=== Collected material ===

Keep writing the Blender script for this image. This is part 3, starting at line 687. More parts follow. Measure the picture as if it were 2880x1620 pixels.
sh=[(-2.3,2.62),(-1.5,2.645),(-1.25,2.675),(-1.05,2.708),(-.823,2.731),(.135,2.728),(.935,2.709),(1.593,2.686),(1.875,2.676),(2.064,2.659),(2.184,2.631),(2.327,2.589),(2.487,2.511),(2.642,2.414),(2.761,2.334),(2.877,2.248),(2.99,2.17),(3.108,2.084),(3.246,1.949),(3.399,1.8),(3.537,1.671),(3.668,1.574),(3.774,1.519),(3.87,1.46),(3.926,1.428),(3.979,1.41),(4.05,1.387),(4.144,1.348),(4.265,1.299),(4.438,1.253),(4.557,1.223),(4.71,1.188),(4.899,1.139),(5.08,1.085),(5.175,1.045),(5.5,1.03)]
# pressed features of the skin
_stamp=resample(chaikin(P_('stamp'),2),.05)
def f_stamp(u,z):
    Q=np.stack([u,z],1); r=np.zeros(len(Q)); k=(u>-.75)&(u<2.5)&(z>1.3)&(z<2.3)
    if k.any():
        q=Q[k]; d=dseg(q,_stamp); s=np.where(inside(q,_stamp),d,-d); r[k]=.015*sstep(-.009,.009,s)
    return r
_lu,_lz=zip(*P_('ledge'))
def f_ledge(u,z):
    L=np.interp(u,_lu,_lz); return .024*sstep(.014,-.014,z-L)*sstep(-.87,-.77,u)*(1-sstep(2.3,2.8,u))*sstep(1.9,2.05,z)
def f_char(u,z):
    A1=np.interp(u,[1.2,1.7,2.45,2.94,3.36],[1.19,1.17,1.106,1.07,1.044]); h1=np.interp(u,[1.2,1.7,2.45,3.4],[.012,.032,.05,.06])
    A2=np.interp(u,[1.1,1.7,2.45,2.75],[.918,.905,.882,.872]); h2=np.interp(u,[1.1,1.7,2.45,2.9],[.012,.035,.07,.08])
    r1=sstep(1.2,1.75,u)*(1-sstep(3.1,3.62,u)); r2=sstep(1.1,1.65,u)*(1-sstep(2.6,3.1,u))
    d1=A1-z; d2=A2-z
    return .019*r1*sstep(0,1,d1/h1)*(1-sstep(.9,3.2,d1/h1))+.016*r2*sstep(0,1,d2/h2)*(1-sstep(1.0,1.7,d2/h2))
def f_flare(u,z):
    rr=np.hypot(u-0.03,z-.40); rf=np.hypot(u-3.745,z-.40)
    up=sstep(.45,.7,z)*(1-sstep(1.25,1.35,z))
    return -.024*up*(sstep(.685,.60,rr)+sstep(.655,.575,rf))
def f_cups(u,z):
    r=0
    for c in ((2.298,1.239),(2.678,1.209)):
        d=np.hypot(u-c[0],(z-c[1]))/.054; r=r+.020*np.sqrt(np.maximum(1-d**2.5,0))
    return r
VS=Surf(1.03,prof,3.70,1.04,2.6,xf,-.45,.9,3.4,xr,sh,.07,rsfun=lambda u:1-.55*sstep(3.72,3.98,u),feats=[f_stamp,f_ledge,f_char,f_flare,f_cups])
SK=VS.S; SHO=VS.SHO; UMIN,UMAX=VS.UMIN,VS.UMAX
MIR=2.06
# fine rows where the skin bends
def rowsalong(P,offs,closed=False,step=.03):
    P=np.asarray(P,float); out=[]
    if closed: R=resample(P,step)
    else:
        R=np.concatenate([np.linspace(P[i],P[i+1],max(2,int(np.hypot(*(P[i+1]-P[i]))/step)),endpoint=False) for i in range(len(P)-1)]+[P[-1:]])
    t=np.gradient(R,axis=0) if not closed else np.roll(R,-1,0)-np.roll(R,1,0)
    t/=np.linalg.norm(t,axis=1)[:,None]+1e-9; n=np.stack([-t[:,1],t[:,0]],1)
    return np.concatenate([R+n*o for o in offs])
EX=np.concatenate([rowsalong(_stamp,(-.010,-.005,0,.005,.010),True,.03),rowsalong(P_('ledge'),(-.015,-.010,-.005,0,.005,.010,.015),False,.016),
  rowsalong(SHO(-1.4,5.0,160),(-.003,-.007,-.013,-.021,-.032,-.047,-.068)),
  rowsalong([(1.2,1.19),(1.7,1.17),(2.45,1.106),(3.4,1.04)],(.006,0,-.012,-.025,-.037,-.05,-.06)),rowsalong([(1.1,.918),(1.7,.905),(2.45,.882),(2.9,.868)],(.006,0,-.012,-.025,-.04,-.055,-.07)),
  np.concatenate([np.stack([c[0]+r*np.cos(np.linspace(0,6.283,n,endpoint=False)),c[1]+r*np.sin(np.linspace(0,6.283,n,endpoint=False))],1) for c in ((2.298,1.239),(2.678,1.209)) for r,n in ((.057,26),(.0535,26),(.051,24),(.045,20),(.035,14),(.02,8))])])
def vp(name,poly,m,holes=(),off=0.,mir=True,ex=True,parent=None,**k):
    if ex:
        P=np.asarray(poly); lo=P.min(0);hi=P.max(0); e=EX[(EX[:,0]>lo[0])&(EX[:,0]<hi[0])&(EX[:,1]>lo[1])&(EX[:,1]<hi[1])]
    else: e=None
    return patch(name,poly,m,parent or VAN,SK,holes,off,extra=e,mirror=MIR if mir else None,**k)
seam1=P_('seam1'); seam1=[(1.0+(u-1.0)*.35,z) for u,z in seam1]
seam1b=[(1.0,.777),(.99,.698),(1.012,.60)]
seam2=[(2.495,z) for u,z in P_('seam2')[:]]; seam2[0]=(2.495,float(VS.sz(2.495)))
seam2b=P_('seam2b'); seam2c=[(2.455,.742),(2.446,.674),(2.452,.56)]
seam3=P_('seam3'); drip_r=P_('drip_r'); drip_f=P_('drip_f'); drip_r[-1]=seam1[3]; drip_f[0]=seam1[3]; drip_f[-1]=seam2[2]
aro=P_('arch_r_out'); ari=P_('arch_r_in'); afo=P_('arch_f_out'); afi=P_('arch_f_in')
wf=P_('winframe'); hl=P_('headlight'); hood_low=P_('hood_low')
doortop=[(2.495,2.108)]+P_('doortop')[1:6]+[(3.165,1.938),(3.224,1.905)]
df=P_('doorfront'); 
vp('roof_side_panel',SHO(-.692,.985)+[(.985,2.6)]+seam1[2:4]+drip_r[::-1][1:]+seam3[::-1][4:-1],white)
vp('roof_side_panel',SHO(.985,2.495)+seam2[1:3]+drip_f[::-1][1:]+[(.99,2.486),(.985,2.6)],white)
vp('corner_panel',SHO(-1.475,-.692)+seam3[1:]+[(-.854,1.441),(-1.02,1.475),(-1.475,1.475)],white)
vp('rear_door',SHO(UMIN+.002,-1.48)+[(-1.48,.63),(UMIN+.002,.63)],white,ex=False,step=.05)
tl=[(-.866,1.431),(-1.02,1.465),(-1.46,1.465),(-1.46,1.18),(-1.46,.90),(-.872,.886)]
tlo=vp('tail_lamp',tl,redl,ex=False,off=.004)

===

### Requirement
Return every line of the material exactly.

### The reply
Keep writing the Blender script for this image. This is part 3, starting at line 687. More parts follow. Measure the picture as if it were 2880x1620 pixels.
sh=[(-2.3,2.62),(-1.5,2.645),(-1.25,2.675),(-1.05,2.708),(-.823,2.731),(.135,2.728),(.935,2.709),(1.593,2.686),(1.875,2.676),(2.064,2.659),(2.184,2.631),(2.327,2.589),(2.487,2.511),(2.642,2.414),(2.761,2.334),(2.877,2.248),(2.99,2.17),(3.108,2.084),(3.246,1.949),(3.399,1.8),(3.537,1.671),(3.668,1.574),(3.774,1.519),(3.87,1.46),(3.926,1.428),(3.979,1.41),(4.05,1.387),(4.144,1.348),(4.265,1.299),(4.438,1.253),(4.557,1.223),(4.71,1.188),(4.899,1.139),(5.08,1.085),(5.175,1.045),(5.5,1.03)]
# pressed features of the skin
_stamp=resample(chaikin(P_('stamp'),2),.05)
def f_stamp(u,z):
    Q=np.stack([u,z],1); r=np.zeros(len(Q)); k=(u>-.75)&(u<2.5)&(z>1.3)&(z<2.3)
    if k.any():
        q=Q[k]; d=dseg(q,_stamp); s=np.where(inside(q,_stamp),d,-d); r[k]=.015*sstep(-.009,.009,s)
    return r
_lu,_lz=zip(*P_('ledge'))
def f_ledge(u,z):
    L=np.interp(u,_lu,_lz); return .024*sstep(.014,-.014,z-L)*sstep(-.87,-.77,u)*(1-sstep(2.3,2.8,u))*sstep(1.9,2.05,z)
def f_char(u,z):
    A1=np.interp(u,[1.2,1.7,2.45,2.94,3.36],[1.19,1.17,1.106,1.07,1.044]); h1=np.interp(u,[1.2,1.7,2.45,3.4],[.012,.032,.05,.06])
    A2=np.interp(u,[1.1,1.7,2.45,2.75],[.918,.905,.882,.872]); h2=np.interp(u,[1.1,1.7,2.45,2.9],[.012,.035,.07,.08])
    r1=sstep(1.2,1.75,u)*(1-sstep(3.1,3.62,u)); r2=sstep(1.1,1.65,u)*(1-sstep(2.6,3.1,u))
    d1=A1-z; d2=A2-z
    return .019*r1*sstep(0,1,d1/h1)*(1-sstep(.9,3.2,d1/h1))+.016*r2*sstep(0,1,d2/h2)*(1-sstep(1.0,1.7,d2/h2))
def f_flare(u,z):
    rr=np.hypot(u-0.03,z-.40); rf=np.hypot(u-3.745,z-.40)
    up=sstep(.45,.7,z)*(1-sstep(1.25,1.35,z))
    return -.024*up*(sstep(.685,.60,rr)+sstep(.655,.575,rf))
def f_cups(u,z):
    r=0
    for c in ((2.298,1.239),(2.678,1.209)):
        d=np.hypot(u-c[0],(z-c[1]))/.054; r=r+.020*np.sqrt(np.maximum(1-d**2.5,0))
    return r
VS=Surf(1.03,prof,3.70,1.04,2.6,xf,-.45,.9,3.4,xr,sh,.07,rsfun=lambda u:1-.55*sstep(3.72,3.98,u),feats=[f_stamp,f_ledge,f_char,f_flare,f_cups])
SK=VS.S; SHO=VS.SHO; UMIN,UMAX=VS.UMIN,VS.UMAX
MIR=2.06
# fine rows where the skin bends
def rowsalong(P,offs,closed=False,step=.03):
    P=np.asarray(P,float); out=[]
    if closed: R=resample(P,step)
    else:
        R=np.concatenate([np.linspace(P[i],P[i+1],max(2,int(np.hypot(*(P[i+1]-P[i]))/step)),endpoint=False) for i in range(len(P)-1)]+[P[-1:]])
    t=np.gradient(R,axis=0) if not closed else np.roll(R,-1,0)-np.roll(R,1,0)
    t/=np.linalg.norm(t,axis=1)[:,None]+1e-9; n=np.stack([-t[:,1],t[:,0]],1)
    return np.concatenate([R+n*o for o in offs])
EX=np.concatenate([rowsalong(_stamp,(-.010,-.005,0,.005,.010),True,.03),rowsalong(P_('ledge'),(-.015,-.010,-.005,0,.005,.010,.015),False,.016),
  rowsalong(SHO(-1.4,5.0,160),(-.003,-.007,-.013,-.021,-.032,-.047,-.068)),
  rowsalong([(1.2,1.19),(1.7,1.17),(2.45,1.106),(3.4,1.04)],(.006,0,-.012,-.025,-.037,-.05,-.06)),rowsalong([(1.1,.918),(1.7,.905),(2.45,.882),(2.9,.868)],(.006,0,-.012,-.025,-.04,-.055,-.07)),
  np.concatenate([np.stack([c[0]+r*np.cos(np.linspace(0,6.283,n,endpoint=False)),c[1]+r*np.sin(np.linspace(0,6.283,n,endpoint=False))],1) for c in ((2.298,1.239),(2.678,1.209)) for r,n in ((.057,26),(.0535,26),(.051,24),(.045,20),(.035,14),(.02,8))])])
def vp(name,poly,m,holes=(),off=0.,mir=True,ex=True,parent=None,**k):
    if ex:
        P=np.asarray(poly); lo=P.min(0);hi=P.max(0); e=EX[(EX[:,0]>lo[0])&(EX[:,0]<hi[0])&(EX[:,1]>lo[1])&(EX[:,1]<hi[1])]
    else: e=None
    return patch(name,poly,m,parent or VAN,SK,holes,off,extra=e,mirror=MIR if mir else None,**k)
seam1=P_('seam1'); seam1=[(1.0+(u-1.0)*.35,z) for u,z in seam1]
seam1b=[(1.0,.777),(.99,.698),(1.012,.60)]
seam2=[(2.495,z) for u,z in P_('seam2')[:]]; seam2[0]=(2.495,float(VS.sz(2.495)))
seam2b=P_('seam2b'); seam2c=[(2.455,.742),(2.446,.674),(2.452,.56)]
seam3=P_('seam3'); drip_r=P_('drip_r'); drip_f=P_('drip_f'); drip_r[-1]=seam1[3]; drip_f[0]=seam1[3]; drip_f[-1]=seam2[2]
aro=P_('arch_r_out'); ari=P_('arch_r_in'); afo=P_('arch_f_out'); afi=P_('arch_f_in')
wf=P_('winframe'); hl=P_('headlight'); hood_low=P_('hood_low')
doortop=[(2.495,2.108)]+P_('doortop')[1:6]+[(3.165,1.938),(3.224,1.905)]
df=P_('doorfront'); 
vp('roof_side_panel',SHO(-.692,.985)+[(.985,2.6)]+seam1[2:4]+drip_r[::-1][1:]+seam3[::-1][4:-1],white)
vp('roof_side_panel',SHO(.985,2.495)+seam2[1:3]+drip_f[::-1][1:]+[(.99,2.486),(.985,2.6)],white)
vp('corner_panel',SHO(-1.475,-.692)+seam3[1:]+[(-.854,1.441),(-1.02,1.475),(-1.475,1.475)],white)
vp('rear_door',SHO(UMIN+.002,-1.48)+[(-1.48,.63),(UMIN+.002,.63)],white,ex=False,step=.05)
tl=[(-.866,1.431),(-1.02,1.465),(-1.46,1.465),(-1.46,1.18),(-1.46,.90),(-.872,.886)]
tlo=vp('tail_lamp',tl,redl,ex=False,off=.004)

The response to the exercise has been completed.